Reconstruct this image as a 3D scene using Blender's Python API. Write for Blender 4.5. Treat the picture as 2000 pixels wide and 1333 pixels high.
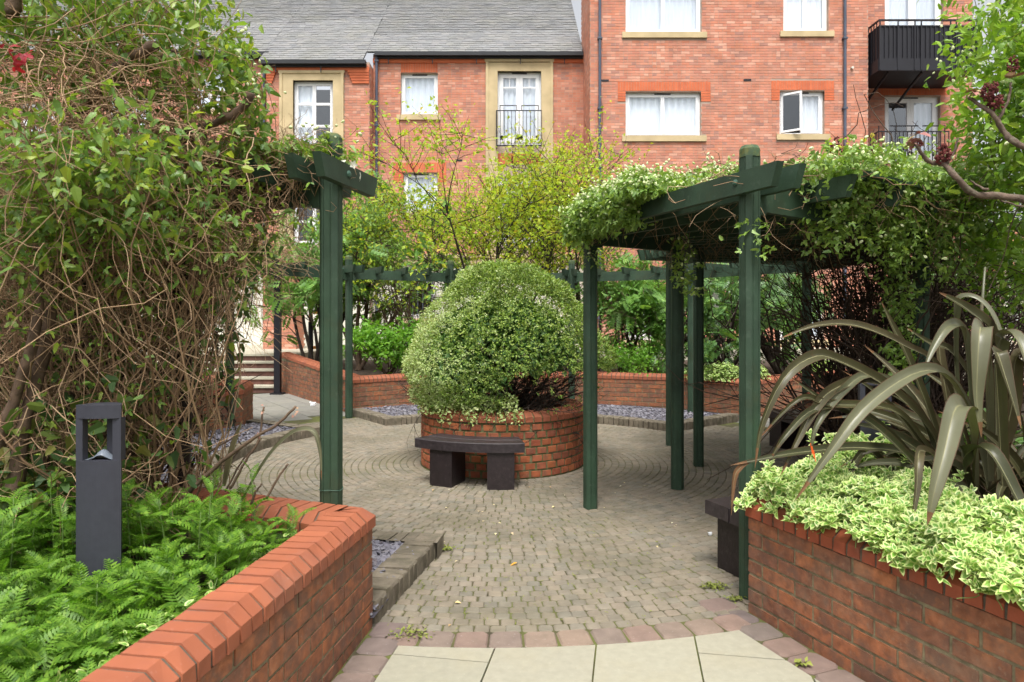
import bpy, math, random
import numpy as np
from mathutils import Matrix, Vector

R = math.radians
rng = np.random.default_rng(7)
random.seed(7)
for o in list(bpy.data.objects):
    bpy.data.objects.remove(o)
scene = bpy.context.scene
COL = scene.collection

# ------------------------------------------------------------------ camera, sky, sun, exposure
EYE, FPX, HOR = 1.55, 1333.0, 620.0
cam_d = bpy.data.cameras.new('camera')
cam = bpy.data.objects.new('camera', cam_d)
COL.objects.link(cam)
cam.location = (0, 0, EYE)
cam.rotation_euler = (R(90), 0, 0)
cam_d.sensor_width = 36
cam_d.lens = 36 * FPX / 2000
cam_d.shift_y = -(666.5 - HOR) / 2000
cam_d.clip_start = 0.05
cam_d.clip_end = 500
cam_d.dof.use_dof = True
cam_d.dof.focus_distance = 5.0
cam_d.dof.aperture_fstop = 4.5
scene.camera = cam

SUN_EL, SUN_AZ = 64, 184       # azimuth measured clockwise from +Y: the light comes from behind the camera, a little right
world = bpy.data.worlds.new('World')
scene.world = world
world.use_nodes = True
wn = world.node_tree
wn.nodes.clear()
wo = wn.nodes.new('ShaderNodeOutputWorld')
bg = wn.nodes.new('ShaderNodeBackground')
sky = wn.nodes.new('ShaderNodeTexSky')
sky.sky_type = 'NISHITA'
sky.sun_disc = False
sky.sun_elevation = R(SUN_EL)
sky.sun_rotation = R(SUN_AZ)
sky.air_density = 1.0
sky.dust_density = 6.0
sky.ozone_density = 1.0
hs = wn.nodes.new('ShaderNodeHueSaturation')     # an overcast sky is nearly white
hs.inputs['Saturation'].default_value = 0.18
hs.inputs['Value'].default_value = 1.0
bg.inputs['Strength'].default_value = 0.115
wn.links.new(sky.outputs[0], hs.inputs['Color'])
wn.links.new(hs.outputs[0], bg.inputs['Color'])
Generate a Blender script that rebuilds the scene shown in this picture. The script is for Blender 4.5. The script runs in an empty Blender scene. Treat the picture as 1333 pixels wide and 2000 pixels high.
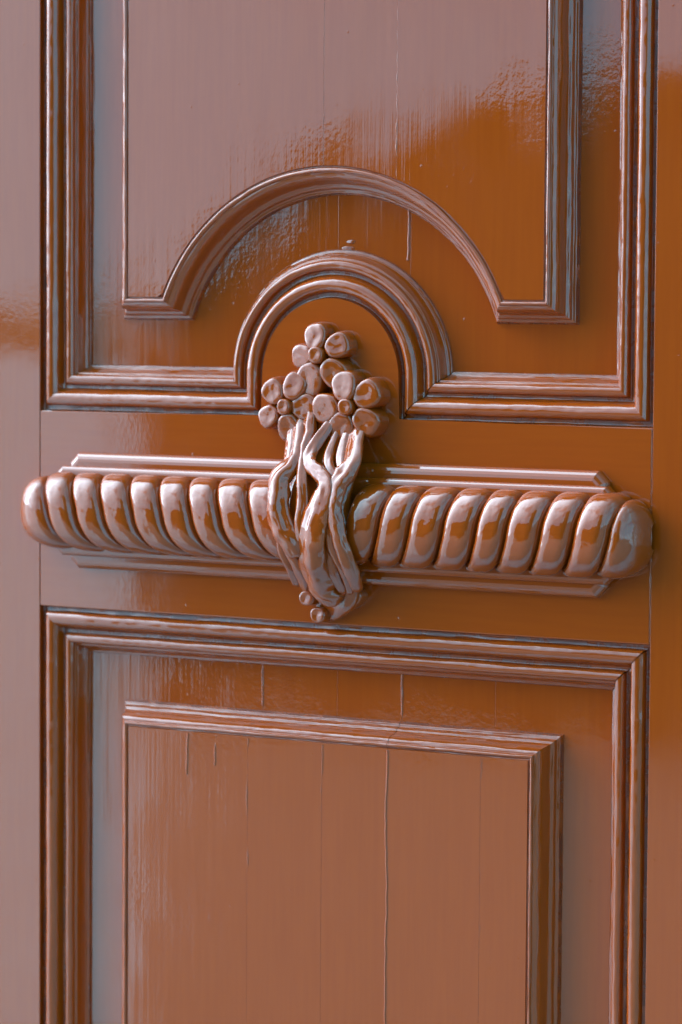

-- REQUIREMENTS --
Pictures are excluded: retype only the lines from the beginning of the listing above through the line with "scene.camera = cam", both included.

-- TASK RESULT --
Reconstruct this image as a 3D scene using Blender's Python API. Write for Blender 4.5. Treat the picture as 2000 pixels wide and 1333 pixels high.
import bpy, math, random
import numpy as np
from mathutils import Matrix, Vector

R = math.radians
rng = np.random.default_rng(7)
random.seed(7)
for o in list(bpy.data.objects):
    bpy.data.objects.remove(o)
scene = bpy.context.scene
COL = scene.collection

# ------------------------------------------------------------------ camera, sky, sun, exposure
EYE, FPX, HOR = 1.55, 1333.0, 620.0
cam_d = bpy.data.cameras.new('camera')
cam = bpy.data.objects.new('camera', cam_d)
COL.objects.link(cam)
cam.location = (0, 0, EYE)
cam.rotation_euler = (R(90), 0, 0)
cam_d.sensor_width = 36
cam_d.lens = 36 * FPX / 2000
cam_d.shift_y = -(666.5 - HOR) / 2000
cam_d.clip_start = 0.05
cam_d.clip_end = 500
cam_d.dof.use_dof = True
cam_d.dof.focus_distance = 5.0
cam_d.dof.aperture_fstop = 4.5
scene.camera = cam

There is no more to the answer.